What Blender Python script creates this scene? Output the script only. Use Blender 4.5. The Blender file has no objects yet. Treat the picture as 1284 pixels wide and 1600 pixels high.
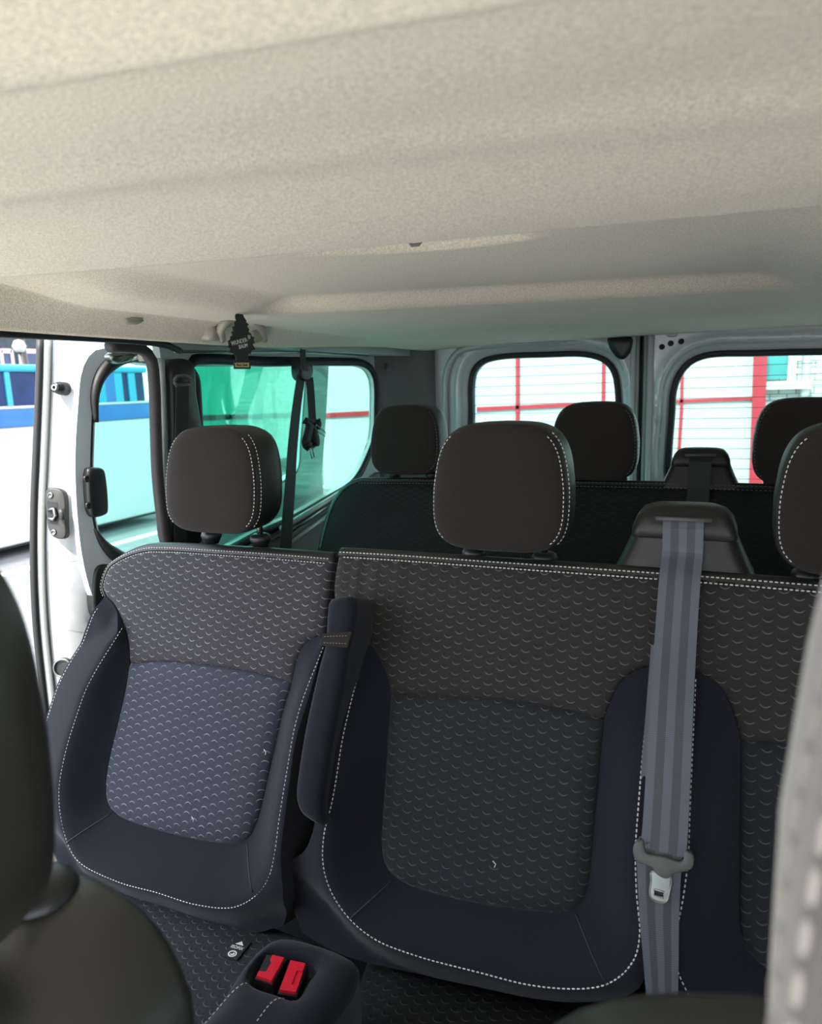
import bpy, bmesh, math, random
import numpy as np
from mathutils import Vector, Matrix
from mathutils.geometry import delaunay_2d_cdt
random.seed(7)
SC = bpy.context.scene
COL = SC.collection
ZC = 1.25                      # eye height above the van floor

# ---------------------------------------------------------------- camera calibration (two vanishing points of the cabin)
CX, CY, FPX = 642.0, 800.0, 1075.0
def _basis():
    r = np.array([1125 - CX, -(590 - CY), FPX]); r /= np.linalg.norm(r)
    l = np.array([-1800 - CX, -(690 - CY), FPX]); l -= r * np.dot(l, r); l /= np.linalg.norm(l)
    X, Y = -l, r
    Z = np.cross(X, Y)
    if Z[1] < 0: Z = -Z
    return np.array([X, Y, Z])
BAS = _basis()
EYE = np.array([0, 0, ZC])
def ray(p): return BAS @ np.array([p[0] - CX, -(p[1] - CY), FPX])
def onY(p, Y): d = ray(p); return EYE + d * (Y / d[1])
def onX(p, X): d = ray(p); return EYE + d * (X / d[0])
def onZ(p, z): d = ray(p); return EYE + d * ((z - ZC) / d[2])

cam = bpy.data.cameras.new('camera'); co = bpy.data.objects.new('camera', cam); COL.objects.link(co)
cam.sensor_fit = 'VERTICAL'; cam.sensor_height = 36.0; cam.lens = FPX / 1600 * 36.0
cam.clip_start = 0.01; cam.clip_end = 300
R = Matrix(((BAS[0][0], BAS[0][1], -BAS[0][2]), (BAS[1][0], BAS[1][1], -BAS[1][2]), (BAS[2][0], BAS[2][1], -BAS[2][2])))
co.matrix_world = Matrix.Translation(EYE) @ R.to_4x4()
cam.dof.use_dof = True; cam.dof.focus_distance = 1.15; cam.dof.aperture_fstop = 6.5
SC.camera = co

# ---------------------------------------------------------------- materials
MATS = {}
def nt(name):
    m = bpy.data.materials.new(name); m.use_nodes = True
    t = m.node_tree; b = t.nodes['Principled BSDF']
    MATS[name] = m
    return m, t, b
def N(t, kind, **kw):
    n = t.nodes.new(kind)
    for k, v in kw.items():
        if k.startswith('i_'): n.inputs[k[2:].replace('_', ' ')].default_value = v
        else: setattr(n, k, v)
    return n
def mth(t, op, a, b=None, c=None):
    n = t.nodes.new('ShaderNodeMath'); n.operation = op
    for i, v in enumerate((a, b, c)):
        if v is None: continue
        if isinstance(v, (int, float)): n.inputs[i].default_value = v
        else: t.links.new(v, n.inputs[i])
    return n.outputs[0]
def noise_mat(name, col, rough=.6, metal=0, scale=60, amt=.25, bump=.1, bscale=None, dist=.002, coat=0, spec=.5, sheen=0):
    """plain colour broken up by a fine noise, plus a noise bump"""
    m, t, b = nt(name)
    tc = N(t, 'ShaderNodeTexCoord')
    no = N(t, 'ShaderNodeTexNoise'); no.inputs['Scale'].default_value = scale; no.inputs['Detail'].default_value = 4
    t.links.new(tc.outputs['Object'], no.inputs['Vector'])
    mx = N(t, 'ShaderNodeMix', data_type='RGBA')
    c = Vector(col)
    mx.inputs['A'].default_value = (*(c * (1 - amt)), 1); mx.inputs['B'].default_value = (*(c * (1 + amt)), 1)
    t.links.new(no.outputs['Fac'], mx.inputs['Factor']); t.links.new(mx.outputs['Result'], b.inputs['Base Color'])
    b.inputs['Roughness'].default_value = rough; b.inputs['Metallic'].default_value = metal
    b.inputs['Coat Weight'].default_value = coat; b.inputs['Specular IOR Level'].default_value = spec
    b.inputs['Sheen Weight'].default_value = sheen; b.inputs['Sheen Roughness'].default_value = .5
    if bump:
        n2 = N(t, 'ShaderNodeTexNoise'); n2.inputs['Scale'].default_value = bscale or scale * 3; n2.inputs['Detail'].default_value = 3
        t.links.new(tc.outputs['Object'], n2.inputs['Vector'])
        bp = N(t, 'ShaderNodeBump'); bp.inputs['Strength'].default_value = bump; bp.inputs['Distance'].default_value = dist
        t.links.new(n2.outputs['Fac'], bp.inputs['Height']); t.links.new(bp.outputs['Normal'], b.inputs['Normal'])
    return m

def scallop_mat(name, base, thread, sign=1, sheen=.1):
    """woven cover with rows of small raised crescents; UV is in metres on the cushion"""
    m, t, b = nt(name)
    uv = N(t, 'ShaderNodeTexCoord'); sp = N(t, 'ShaderNodeSeparateXYZ'); t.links.new(uv.outputs['UV'], sp.inputs[0])
    PX, PY = .0338, .0150
    def lattice(ou, ov):
        fu = mth(t, 'SUBTRACT', mth(t, 'FRACT', mth(t, 'ADD', mth(t, 'DIVIDE', sp.outputs[0], PX), ou)), .5)
        fv = mth(t, 'SUBTRACT', mth(t, 'FRACT', mth(t, 'ADD', mth(t, 'DIVIDE', sp.outputs[1], PY), ov)), .5)
        x = mth(t, 'MULTIPLY', fu, PX); y = mth(t, 'MULTIPLY', fv, PY)
        y2 = mth(t, 'SUBTRACT', y, mth(t, 'MULTIPLY', mth(t, 'MULTIPLY', mth(t, 'MULTIPLY', x, x), 76.0), sign))
        y2 = mth(t, 'ADD', y2, .002 * sign)
        w = mth(t, 'SMOOTH_MIN', 1, 1, 0)
        wid = N(t, 'ShaderNodeMapRange', interpolation_type='SMOOTHSTEP'); t.links.new(mth(t, 'ABSOLUTE', x), wid.inputs[0])
        wid.inputs[1].default_value = .0042; wid.inputs[2].default_value = .0074; wid.inputs[3].default_value = 1; wid.inputs[4].default_value = 0
        ln = N(t, 'ShaderNodeMapRange', interpolation_type='SMOOTHSTEP'); t.links.new(mth(t, 'ABSOLUTE', y2), ln.inputs[0])
        ln.inputs[1].default_value = .0001; ln.inputs[2].default_value = .0012; ln.inputs[3].default_value = 1; ln.inputs[4].default_value = 0
        arc = mth(t, 'MULTIPLY', wid.outputs[0], ln.outputs[0])
        # the scale body above the crescent bulges slightly
        up = N(t, 'ShaderNodeMapRange', interpolation_type='SMOOTHSTEP'); t.links.new(mth(t, 'MULTIPLY', y2, sign), up.inputs[0])
        up.inputs[1].default_value = -.0005; up.inputs[2].default_value = .0007; up.inputs[3].default_value = 0; up.inputs[4].default_value = 1
        fade = N(t, 'ShaderNodeMapRange', interpolation_type='SMOOTHSTEP'); t.links.new(mth(t, 'MULTIPLY', y2, sign), fade.inputs[0])
        fade.inputs[1].default_value = .001; fade.inputs[2].default_value = .0075; fade.inputs[3].default_value = 1; fade.inputs[4].default_value = 0
        body = mth(t, 'MULTIPLY', mth(t, 'MULTIPLY', up.outputs[0], fade.outputs[0]), wid.outputs[0])
        return arc, body
    a1, b1 = lattice(0, 0); a2, b2 = lattice(.5, .5)
    arc = mth(t, 'MAXIMUM', a1, a2); body = mth(t, 'MAXIMUM', b1, b2)
    no = N(t, 'ShaderNodeTexNoise'); no.inputs['Scale'].default_value = 900; t.links.new(uv.outputs['UV'], no.inputs['Vector'])
    n3 = N(t, 'ShaderNodeTexNoise'); n3.inputs['Scale'].default_value = 14; n3.inputs['Detail'].default_value = 3; t.links.new(uv.outputs['UV'], n3.inputs['Vector'])
    c = Vector(base)
    mx0 = N(t, 'ShaderNodeMix', data_type='RGBA'); mx0.inputs['A'].default_value = (*(c * .6), 1); mx0.inputs['B'].default_value = (*(c * 1.45), 1)
    t.links.new(mth(t, 'MULTIPLY_ADD', no.outputs['Fac'], .7, mth(t, 'MULTIPLY', n3.outputs['Fac'], .3)), mx0.inputs['Factor'])
    mx = N(t, 'ShaderNodeMix', data_type='RGBA'); mx.inputs['B'].default_value = (*thread, 1)
    t.links.new(mx0.outputs['Result'], mx.inputs['A'])
    # threads catch the weave unevenly
    t.links.new(mth(t, 'MULTIPLY', arc, mth(t, 'MULTIPLY_ADD', n3.outputs['Fac'], .9, .35)), mx.inputs['Factor'])
    t.links.new(mx.outputs['Result'], b.inputs['Base Color'])
    b.inputs['Roughness'].default_value = .75; b.inputs['Sheen Weight'].default_value = sheen; b.inputs['Specular IOR Level'].default_value = .25
    hgt = mth(t, 'ADD', mth(t, 'MULTIPLY', body, 1.0), mth(t, 'MULTIPLY', no.outputs['Fac'], .18))
    bp = N(t, 'ShaderNodeBump'); bp.inputs['Strength'].default_value = .55; bp.inputs['Distance'].default_value = .0013
    t.links.new(hgt, bp.inputs['Height']); t.links.new(bp.outputs['Normal'], b.inputs['Normal'])
    return m

def glass_mat(name, tint, gl=.07):
    m = bpy.data.materials.new(name); m.use_nodes = True; t = m.node_tree; t.nodes.clear(); MATS[name] = m
    o = N(t, 'ShaderNodeOutputMaterial'); tr = N(t, 'ShaderNodeBsdfTransparent'); tr.inputs[0].default_value = (*tint, 1)
    g = N(t, 'ShaderNodeBsdfGlossy'); g.inputs['Roughness'].default_value = .02
    fr = N(t, 'ShaderNodeFresnel'); fr.inputs[0].default_value = 1.33
    mx = N(t, 'ShaderNodeMixShader'); t.links.new(mth(t, 'MULTIPLY', fr.outputs[0], gl / .07 * .13), mx.inputs[0])
    t.links.new(tr.outputs[0], mx.inputs[1]); t.links.new(g.outputs[0], mx.inputs[2]); t.links.new(mx.outputs[0], o.inputs[0])
    return m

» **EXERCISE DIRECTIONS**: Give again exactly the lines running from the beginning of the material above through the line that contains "the van floor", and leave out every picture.

» **REPLY**:
What Blender Python script creates this scene? Output the script only. Use Blender 4.5. The Blender file has no objects yet. Treat the picture as 1284 pixels wide and 1600 pixels high.
import bpy, bmesh, math, random
import numpy as np
from mathutils import Vector, Matrix
from mathutils.geometry import delaunay_2d_cdt
random.seed(7)
SC = bpy.context.scene
COL = SC.collection
ZC = 1.25                      # eye height above the van floor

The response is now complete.